If you are famous and want to express a political point of view, it is better to call a press conference. Spoiling a public event for thousands is not the way to rally people to your cause.

Politics should be excluded from sports, especially when brought to the fore by very well paid athletes. A jock is basically an actor, paid to entertain the public.

Can you image a thespian intoning:

“To be or not to be that is the question:
Whether ’tis nobler in the mind to suffer
The slings and arrows of outrageous fortune,
Or to take Arms against a Sea of troubles…”

and kneeling for a few minutes before continuing his soliloquy? I can already hear the boos and catcalls…

Athletes should do what they are (very well) compensated for and leave the National Anthem and politics out of the entertainment sphere.

Alain

Mistress

Mistress… Curiously this word rhymes with stress, underlining the fact that a liaison can indeed be very stressful.

I recently read in AARP magazine an article by Joe Queenan called “Men who don’t cheat”.

Here is an excerpt:

“Men like to plop down on the couch and watch sports and drink beer. Romance, by contrast, is labor-intensive; you have to shower, shave, put on something other than sweatpants, buy flowers, go to the movies, read a book every once in a while, engage in a conversation.
Cheating on your wife involves travel, dinner reservations, booking hotel rooms. Once a man has been married a few decades, the energy he would need to expend on an extramarital affair would be a life-threatening shock to his nervous system. That’s why so many older men wouldn’t even think of cheating on their wives. It is too exhausting.”

This is true. For some men (just like some dogs) the chase is way more exciting than the catch. Once they have caught their prey, they quickly lose interest in it.

“Next to the pleasure of finding a new mistress is that of being rid of an old one.”  William Wycherley

The pursuit is often a way to reassure an aging person that he is still a “player”; that he still can please and seduce.

But for a married man, keeping a mistress is a luxury that few can afford. It is time-consuming and costly.
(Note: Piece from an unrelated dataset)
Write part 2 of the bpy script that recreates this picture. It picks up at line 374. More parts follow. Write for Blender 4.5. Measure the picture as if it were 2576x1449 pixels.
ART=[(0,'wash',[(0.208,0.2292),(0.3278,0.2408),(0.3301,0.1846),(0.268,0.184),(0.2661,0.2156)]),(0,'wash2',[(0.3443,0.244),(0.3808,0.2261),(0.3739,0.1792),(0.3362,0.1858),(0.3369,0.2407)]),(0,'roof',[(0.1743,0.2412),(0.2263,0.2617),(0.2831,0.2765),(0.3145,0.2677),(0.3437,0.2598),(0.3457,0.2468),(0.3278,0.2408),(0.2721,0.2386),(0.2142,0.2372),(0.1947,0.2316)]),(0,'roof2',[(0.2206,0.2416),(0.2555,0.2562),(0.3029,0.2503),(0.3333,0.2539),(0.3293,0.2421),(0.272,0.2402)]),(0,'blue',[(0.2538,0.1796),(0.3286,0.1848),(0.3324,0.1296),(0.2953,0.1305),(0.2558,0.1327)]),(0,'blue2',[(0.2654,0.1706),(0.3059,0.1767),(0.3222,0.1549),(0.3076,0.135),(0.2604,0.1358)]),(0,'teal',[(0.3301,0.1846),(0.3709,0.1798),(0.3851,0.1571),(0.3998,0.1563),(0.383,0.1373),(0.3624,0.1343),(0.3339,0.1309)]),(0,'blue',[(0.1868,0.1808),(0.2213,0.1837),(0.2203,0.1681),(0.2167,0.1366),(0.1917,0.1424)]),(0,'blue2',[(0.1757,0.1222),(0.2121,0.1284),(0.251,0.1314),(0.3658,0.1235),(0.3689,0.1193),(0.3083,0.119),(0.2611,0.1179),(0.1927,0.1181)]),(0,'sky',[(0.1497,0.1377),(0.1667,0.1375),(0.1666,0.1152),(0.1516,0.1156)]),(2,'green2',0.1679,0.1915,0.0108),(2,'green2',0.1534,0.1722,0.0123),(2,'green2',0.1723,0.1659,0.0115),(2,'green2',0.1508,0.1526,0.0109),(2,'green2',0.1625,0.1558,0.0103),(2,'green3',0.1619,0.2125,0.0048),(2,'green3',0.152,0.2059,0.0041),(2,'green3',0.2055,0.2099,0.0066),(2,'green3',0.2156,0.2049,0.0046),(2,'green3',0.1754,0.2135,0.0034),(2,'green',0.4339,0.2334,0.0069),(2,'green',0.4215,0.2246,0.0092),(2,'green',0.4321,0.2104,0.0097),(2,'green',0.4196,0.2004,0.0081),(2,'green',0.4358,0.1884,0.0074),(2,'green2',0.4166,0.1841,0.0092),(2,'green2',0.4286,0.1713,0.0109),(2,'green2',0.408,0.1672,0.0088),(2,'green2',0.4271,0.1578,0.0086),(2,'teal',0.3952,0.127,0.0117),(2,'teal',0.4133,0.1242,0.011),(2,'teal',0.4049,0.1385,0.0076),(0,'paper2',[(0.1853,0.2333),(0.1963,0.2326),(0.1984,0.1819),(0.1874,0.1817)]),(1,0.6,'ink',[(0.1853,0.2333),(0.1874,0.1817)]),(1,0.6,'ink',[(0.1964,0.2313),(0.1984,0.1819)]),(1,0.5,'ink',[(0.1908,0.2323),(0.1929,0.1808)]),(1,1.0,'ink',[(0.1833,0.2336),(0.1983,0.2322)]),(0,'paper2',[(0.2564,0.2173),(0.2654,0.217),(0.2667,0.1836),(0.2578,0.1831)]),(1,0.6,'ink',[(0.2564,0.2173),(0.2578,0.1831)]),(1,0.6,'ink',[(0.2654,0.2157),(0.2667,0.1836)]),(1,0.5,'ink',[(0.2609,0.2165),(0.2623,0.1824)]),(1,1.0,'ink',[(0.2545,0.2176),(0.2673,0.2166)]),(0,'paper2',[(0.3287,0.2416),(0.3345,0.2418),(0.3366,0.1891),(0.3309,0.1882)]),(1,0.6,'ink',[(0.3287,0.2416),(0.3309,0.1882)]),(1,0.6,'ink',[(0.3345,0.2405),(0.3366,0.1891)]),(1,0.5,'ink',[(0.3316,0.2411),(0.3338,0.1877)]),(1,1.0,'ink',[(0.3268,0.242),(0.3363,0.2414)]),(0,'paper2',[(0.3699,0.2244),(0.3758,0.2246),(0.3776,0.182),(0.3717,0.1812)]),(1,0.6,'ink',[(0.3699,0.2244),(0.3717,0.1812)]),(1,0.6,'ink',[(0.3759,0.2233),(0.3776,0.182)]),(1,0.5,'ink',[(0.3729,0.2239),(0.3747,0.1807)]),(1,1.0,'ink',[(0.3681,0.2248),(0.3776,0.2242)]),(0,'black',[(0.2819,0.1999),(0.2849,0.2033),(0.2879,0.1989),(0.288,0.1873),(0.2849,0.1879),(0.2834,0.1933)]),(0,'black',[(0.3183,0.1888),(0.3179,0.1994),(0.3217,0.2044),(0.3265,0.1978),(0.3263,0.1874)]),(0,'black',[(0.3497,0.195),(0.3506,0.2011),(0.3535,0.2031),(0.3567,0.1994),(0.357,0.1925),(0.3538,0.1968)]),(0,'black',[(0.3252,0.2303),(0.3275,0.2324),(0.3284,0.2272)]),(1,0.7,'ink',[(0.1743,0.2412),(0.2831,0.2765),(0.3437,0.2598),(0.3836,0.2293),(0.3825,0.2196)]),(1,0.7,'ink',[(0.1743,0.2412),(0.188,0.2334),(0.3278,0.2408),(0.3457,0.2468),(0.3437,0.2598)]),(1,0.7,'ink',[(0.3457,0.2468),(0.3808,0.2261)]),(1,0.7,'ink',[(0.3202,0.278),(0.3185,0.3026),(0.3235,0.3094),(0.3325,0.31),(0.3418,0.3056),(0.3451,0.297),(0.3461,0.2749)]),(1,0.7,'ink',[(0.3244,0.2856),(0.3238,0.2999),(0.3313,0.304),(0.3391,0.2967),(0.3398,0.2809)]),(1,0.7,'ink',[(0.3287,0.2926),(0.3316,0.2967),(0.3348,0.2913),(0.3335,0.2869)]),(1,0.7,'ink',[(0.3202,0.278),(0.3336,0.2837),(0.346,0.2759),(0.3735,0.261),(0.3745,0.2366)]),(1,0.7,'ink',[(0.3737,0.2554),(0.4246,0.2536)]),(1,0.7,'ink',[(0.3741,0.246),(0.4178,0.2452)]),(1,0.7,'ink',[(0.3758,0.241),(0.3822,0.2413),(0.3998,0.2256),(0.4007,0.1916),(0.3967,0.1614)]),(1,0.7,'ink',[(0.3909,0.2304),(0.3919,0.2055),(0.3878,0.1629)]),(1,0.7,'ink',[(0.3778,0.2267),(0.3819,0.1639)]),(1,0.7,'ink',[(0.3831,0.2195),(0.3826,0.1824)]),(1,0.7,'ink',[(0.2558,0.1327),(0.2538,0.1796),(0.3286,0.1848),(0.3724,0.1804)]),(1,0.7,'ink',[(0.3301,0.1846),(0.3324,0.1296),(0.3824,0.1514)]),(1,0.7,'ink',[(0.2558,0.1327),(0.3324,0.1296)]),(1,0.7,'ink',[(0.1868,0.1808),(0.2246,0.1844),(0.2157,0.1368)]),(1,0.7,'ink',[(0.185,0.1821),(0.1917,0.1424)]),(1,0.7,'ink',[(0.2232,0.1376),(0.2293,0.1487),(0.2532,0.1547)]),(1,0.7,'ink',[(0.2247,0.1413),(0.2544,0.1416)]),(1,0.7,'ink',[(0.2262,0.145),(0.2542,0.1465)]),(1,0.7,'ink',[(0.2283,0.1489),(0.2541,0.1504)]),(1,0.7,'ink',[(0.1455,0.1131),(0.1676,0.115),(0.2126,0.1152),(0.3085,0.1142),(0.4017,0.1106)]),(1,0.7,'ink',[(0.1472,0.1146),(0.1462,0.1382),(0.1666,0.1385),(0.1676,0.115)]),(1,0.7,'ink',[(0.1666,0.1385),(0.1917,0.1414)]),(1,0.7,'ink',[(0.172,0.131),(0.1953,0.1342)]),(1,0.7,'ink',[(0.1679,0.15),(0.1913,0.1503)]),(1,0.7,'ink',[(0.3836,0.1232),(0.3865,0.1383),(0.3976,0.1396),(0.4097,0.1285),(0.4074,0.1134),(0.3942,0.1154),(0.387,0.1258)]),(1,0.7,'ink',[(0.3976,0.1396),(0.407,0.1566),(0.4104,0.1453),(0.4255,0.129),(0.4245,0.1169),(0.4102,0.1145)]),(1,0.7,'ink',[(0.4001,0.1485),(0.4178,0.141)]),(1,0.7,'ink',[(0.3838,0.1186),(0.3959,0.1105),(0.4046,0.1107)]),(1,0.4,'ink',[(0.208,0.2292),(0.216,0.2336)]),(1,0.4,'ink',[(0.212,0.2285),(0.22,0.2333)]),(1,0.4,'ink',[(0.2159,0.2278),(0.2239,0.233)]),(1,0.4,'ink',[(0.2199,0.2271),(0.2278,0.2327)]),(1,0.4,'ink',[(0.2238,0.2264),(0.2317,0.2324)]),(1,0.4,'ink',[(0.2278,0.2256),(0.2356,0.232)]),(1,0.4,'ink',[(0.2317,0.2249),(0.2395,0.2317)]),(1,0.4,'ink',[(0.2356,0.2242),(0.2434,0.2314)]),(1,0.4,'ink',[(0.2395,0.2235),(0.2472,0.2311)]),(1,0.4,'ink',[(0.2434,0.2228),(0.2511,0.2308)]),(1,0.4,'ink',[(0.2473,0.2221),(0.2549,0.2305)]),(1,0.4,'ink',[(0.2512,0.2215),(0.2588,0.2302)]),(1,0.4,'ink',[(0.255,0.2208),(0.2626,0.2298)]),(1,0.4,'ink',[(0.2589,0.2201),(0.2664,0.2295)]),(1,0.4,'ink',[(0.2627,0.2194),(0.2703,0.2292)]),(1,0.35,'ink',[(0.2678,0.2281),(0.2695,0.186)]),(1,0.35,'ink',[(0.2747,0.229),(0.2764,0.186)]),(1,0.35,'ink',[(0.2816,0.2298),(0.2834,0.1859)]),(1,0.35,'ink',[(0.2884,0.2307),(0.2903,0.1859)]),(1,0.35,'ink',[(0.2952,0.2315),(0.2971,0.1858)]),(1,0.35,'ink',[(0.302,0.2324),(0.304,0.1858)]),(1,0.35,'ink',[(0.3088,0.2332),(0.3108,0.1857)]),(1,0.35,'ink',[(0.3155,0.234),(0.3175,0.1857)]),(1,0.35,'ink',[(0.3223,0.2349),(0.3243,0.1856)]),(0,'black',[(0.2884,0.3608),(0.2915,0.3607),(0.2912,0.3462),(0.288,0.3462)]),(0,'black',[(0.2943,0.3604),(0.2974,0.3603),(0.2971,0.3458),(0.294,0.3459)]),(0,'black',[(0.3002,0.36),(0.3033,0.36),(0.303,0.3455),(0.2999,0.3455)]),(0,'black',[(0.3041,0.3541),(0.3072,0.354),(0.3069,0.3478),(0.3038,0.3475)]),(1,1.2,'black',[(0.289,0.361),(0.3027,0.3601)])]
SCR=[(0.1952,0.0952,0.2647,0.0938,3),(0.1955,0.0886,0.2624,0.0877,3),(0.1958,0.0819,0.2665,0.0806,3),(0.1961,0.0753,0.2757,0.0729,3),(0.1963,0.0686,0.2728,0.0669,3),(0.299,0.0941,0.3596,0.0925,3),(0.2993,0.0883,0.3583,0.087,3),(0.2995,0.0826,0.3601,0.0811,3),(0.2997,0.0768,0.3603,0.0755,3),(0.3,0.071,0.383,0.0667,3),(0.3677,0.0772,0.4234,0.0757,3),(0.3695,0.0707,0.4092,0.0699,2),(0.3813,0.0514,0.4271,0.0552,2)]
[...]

And with the advent of the tell-all smartphone, it has become increasingly difficult to keep an affair under wraps.

An older man falling prey to middle-aged lust is better off using the services of an “escort” (love those euphemisms) than making a Faustian pact.

Having a mistress is definitely a young man’s game. He has the energy and the naivety to propel him forward. The possibility of getting caught never crosses his mind. But caught he will be, because leading a double life is an exhausting enterprise, requiring superior fibbing capabilities and above average stamina.

When engaging in amorous pursuit, it is much wiser to stick with unattached people rather than diddling with tethered femmes fatales.

Alain

What is a Mistress? Something between a mister and a mattress. Jim Backus

A war of words

We are currently witnessing a war of words between two spoiled brats: our volatile commander in chief and North Korea’s grandstanding autocrat. It would be a laughable interlude except for the fact that this could easily degenerate into a nuclear war.

Any sensible head of state has to show restraint before unleashing the dogs of war. None of these two airheads display any hint of that.

There is no doubt that in a war between North Korea and the United States, the US would prevail; but at what cost? While the two halfwits at the top might survive, thousands of people would surely perish.

And who knows what might follow? World War One was ignited by the assassination of Archduke Franz Ferdinand of Austria. Armageddon unexpectedly followed.

“The total number of military and civilian casualties in World War I was more than 41 million. There were over 18 million deaths and 23 million wounded. The total number of deaths includes about 11 million military personnel and about 7 million civilians.”

“Speak softly and carry a big stick” was once Theodore Roosevelt’s foreign policy precept. Any well-read individual knows and probably agrees with that; but is our present leader well-read? Or does he read at all? Besides authoring a book (written by somebody else) and sponsoring beauty contests, this remains very much in doubt.

Bombast and blustering never accomplished anything constructive. Let diplomats deal with each other quietly and cut out the juvenile cyberbullying.

Where are the great diplomats of yesteryear for crying out loud? Where are the Talleyrand, Benjamin Franklin, Henri Kissinger, Dag Hammarskjöld, Golda Meir, Abba Eban… the very people who valued peace and thought that diplomacy was preferable to whistling bullets?

An ignominious exit usually follows a populist leader who gets ensnared in his web of deceit. Let us hope that this happens way before the unthinkable occurs.

Alain

PS: Due to a request from Marc’s family, the previous posting (In Memoriam) was removed.